New employment law just a start, CTU head Richard Wagstaff says
Mr Wagstaff said the new government ushers in a "unique opportunity" to beef up collective bargaining in the state sector.
Mr Wagstaff said the new government ushers in a "unique opportunity" to beef up collective bargaining in the state sector.
New Zealand's union movement is optimistic its goals will get an "immediate boost" from the new Labour-led administration but won't rest on its laurels once new employment law is passed, says Council of Trade Unions president Richard Wagstaff.
The country's umbrella union body is holding its biennial conference in Wellington today, and Prime Minister-elect Jacinda Ardern and Green Party co-leader James Shaw are scheduled to deliver speeches this afternoon. In his opening address, Wagstaff told delegates the union movement achieved some remarkable successes in the "adversarial political environment" of the past decade such as the $2 billion pay equity deal and the removal of zero-hour contracts.
However, he said their goals will get an "immediate boost" with the Labour-led government closely aligned with unions, as shown by the commitment to hiking minimum wages to $20 an hour by 2021.
"That's real money in the pockets of workers and a great signal the new government is delivering gains to those who need it most," Wagstaff said. While that was helpful, he said the only way to lift New Zealand's low wage economy status was to restore collective bargaining practices to achieve higher pay, better conditions and increased productivity.
Labour campaigned on changing employment law to introduce 'Fair Pay Agreements' setting basic pan-industry working conditions, impose new protections on trial periods, and strengthen collective bargaining provisions.

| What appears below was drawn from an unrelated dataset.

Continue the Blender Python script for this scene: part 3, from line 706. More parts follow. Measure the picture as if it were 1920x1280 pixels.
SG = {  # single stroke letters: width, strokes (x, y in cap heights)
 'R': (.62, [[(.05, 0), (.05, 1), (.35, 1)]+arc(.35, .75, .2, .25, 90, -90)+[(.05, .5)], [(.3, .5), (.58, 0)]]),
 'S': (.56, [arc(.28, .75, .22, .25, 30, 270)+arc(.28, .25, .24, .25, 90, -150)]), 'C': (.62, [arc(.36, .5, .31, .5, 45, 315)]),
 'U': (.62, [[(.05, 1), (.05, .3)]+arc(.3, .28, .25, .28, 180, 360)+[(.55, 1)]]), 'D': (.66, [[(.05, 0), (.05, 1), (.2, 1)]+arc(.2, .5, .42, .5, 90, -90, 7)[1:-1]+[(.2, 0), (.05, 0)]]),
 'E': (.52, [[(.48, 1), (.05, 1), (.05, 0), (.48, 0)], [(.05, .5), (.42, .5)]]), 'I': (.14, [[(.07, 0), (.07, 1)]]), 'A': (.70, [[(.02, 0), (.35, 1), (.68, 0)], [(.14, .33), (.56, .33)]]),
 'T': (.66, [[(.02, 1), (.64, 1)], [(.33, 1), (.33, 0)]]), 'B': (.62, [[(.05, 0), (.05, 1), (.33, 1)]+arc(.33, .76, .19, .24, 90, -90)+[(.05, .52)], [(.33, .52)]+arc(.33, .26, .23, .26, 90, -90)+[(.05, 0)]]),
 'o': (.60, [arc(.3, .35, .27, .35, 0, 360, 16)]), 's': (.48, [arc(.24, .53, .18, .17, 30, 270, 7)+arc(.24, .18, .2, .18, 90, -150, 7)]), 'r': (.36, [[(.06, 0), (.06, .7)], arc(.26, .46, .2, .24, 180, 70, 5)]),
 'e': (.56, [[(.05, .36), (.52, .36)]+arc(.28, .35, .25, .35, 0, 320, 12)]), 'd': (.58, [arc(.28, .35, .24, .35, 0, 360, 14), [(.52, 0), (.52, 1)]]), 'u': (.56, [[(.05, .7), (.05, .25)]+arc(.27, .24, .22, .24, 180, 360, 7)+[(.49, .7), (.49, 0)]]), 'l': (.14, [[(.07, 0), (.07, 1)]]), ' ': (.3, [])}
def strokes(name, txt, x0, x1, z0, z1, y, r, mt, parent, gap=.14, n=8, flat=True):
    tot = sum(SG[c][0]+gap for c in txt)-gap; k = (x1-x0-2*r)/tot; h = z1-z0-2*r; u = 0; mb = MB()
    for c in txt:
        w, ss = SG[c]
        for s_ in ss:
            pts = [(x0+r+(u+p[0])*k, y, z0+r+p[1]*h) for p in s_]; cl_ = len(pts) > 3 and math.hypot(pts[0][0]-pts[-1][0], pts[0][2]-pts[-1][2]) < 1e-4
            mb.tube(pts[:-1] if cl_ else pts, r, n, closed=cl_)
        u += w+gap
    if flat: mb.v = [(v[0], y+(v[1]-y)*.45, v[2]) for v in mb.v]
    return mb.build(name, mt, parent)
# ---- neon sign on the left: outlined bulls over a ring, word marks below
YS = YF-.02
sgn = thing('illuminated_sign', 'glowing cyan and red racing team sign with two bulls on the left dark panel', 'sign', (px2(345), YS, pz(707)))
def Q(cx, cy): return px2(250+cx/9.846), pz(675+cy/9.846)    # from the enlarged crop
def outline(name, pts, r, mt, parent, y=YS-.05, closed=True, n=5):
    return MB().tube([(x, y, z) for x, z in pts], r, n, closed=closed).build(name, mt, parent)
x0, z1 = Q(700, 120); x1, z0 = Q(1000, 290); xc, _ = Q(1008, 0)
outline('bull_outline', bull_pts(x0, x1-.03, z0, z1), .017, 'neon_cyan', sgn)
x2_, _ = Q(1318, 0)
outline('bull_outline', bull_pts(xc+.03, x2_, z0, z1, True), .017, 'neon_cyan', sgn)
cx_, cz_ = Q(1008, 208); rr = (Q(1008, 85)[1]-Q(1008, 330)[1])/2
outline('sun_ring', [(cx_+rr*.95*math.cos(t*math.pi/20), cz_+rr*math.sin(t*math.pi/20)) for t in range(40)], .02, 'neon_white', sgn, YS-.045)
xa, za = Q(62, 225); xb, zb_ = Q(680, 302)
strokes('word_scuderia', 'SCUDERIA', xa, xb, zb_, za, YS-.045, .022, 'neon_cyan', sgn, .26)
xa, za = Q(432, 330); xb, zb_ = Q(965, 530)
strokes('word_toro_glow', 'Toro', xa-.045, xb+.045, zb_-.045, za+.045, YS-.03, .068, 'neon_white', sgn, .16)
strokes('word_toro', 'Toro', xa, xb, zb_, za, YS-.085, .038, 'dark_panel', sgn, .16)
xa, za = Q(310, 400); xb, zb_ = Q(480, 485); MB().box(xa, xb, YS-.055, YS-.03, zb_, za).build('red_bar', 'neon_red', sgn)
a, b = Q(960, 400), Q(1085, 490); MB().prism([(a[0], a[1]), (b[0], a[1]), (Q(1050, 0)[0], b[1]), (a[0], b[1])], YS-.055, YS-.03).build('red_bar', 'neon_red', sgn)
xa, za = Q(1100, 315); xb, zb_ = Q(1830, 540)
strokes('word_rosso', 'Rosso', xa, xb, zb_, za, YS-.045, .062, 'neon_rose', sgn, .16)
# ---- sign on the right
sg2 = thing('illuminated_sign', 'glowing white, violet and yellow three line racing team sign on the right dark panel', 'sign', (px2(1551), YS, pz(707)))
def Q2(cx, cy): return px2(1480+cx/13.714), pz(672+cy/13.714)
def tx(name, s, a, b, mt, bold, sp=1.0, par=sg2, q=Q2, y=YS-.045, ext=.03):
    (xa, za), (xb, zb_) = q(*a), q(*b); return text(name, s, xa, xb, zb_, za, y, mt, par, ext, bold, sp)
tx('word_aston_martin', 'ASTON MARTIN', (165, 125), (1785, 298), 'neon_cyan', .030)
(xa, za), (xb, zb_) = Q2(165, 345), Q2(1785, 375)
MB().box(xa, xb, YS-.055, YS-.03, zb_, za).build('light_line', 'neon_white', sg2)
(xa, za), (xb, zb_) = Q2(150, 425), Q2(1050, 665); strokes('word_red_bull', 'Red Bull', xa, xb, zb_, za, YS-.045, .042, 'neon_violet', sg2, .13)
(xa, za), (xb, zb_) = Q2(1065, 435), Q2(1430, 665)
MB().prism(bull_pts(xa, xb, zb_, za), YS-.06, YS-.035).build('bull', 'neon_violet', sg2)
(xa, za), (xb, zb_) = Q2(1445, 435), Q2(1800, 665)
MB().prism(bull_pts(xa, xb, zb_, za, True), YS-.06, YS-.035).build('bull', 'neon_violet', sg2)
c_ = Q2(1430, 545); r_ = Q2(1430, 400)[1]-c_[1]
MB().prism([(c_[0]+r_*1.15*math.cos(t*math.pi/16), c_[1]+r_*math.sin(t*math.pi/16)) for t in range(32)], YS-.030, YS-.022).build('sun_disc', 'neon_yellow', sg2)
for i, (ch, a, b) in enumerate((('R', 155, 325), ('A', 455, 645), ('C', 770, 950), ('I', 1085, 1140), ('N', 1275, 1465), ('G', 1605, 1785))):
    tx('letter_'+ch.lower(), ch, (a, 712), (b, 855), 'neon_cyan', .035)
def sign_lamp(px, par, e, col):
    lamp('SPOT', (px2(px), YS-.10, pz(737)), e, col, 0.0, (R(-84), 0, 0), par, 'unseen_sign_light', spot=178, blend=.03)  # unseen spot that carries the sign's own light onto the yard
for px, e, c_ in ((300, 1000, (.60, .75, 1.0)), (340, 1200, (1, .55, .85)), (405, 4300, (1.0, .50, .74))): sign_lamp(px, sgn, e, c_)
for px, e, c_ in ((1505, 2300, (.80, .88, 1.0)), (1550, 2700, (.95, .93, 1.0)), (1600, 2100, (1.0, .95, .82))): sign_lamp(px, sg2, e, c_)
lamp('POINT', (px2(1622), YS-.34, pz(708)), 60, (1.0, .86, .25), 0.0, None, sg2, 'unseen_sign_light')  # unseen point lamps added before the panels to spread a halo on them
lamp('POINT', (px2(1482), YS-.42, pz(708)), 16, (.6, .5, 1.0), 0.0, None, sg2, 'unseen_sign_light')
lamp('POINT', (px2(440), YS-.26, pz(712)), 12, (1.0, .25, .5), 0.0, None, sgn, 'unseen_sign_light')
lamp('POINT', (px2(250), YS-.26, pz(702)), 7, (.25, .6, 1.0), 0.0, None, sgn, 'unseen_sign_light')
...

"In the case of the Employment Relations Act, it's about making it what it should have been in the first place and introducing industry standard agreements, and a host of other improvements we have," Wagstaff said. "We have also got strong ideas on issues like health and safety law too and a raft of other laws relating to security of employment."
Still, Wagstaff achieving their goals wasn't simply about changing the law with unions set to face plenty of opposition.
"We could clearly do with a fresh perspective, a new conversation that's more balanced, replacing the dominant voice of the business community which consistently pushes ideas which don't suit us," he said.
Wagstaff said the new government ushers in a "unique opportunity" to beef up collective bargaining in the state sector and for state-sector procurement to act as "an exemplar of good employment relations practice" for wider New Zealand.
"We've had good reception of our thinking from Labour, New Zealand First and the Greens on all of these so it bodes well for what lies ahead for us," he said.
Wagstaff said many New Zealand businesses seemed to be stuck in the 1980s and 1990s in their opposition to collective bargaining, name-checking primary goods firm Talley's Group as being "hell-bent on eradicating unions". Still, at the other end of the spectrum, he acknowledged the likes of Air New Zealand and Kiwirail which have achieved the "enhanced organisation performance they're getting when people work in a union and a culture of respectful dialogue".
However, the biggest challenge facing unions is the future working environment where increased automation, which has already swept through many manufacturing sectors, and the growth of artificial intelligence is predicted to lead to wide-scale job losses, he said.
"We shouldn't pretend we can accurately predict what will happen, but it would be foolish not to prepare for what's coming," Wagstaff said. "It's crucial we work with our social partners - business and government - where we want to get to and how we create our future in the future of work."
If that's done well the changing nature of work could lead to the elimination of boring, dangerous and repetitive work where staff share in the fruits of improved productivity of higher wages and reduced working hours. However, done poorly, "we could be facing a dystopian outcome with enormous joblessness and insecurity," he said.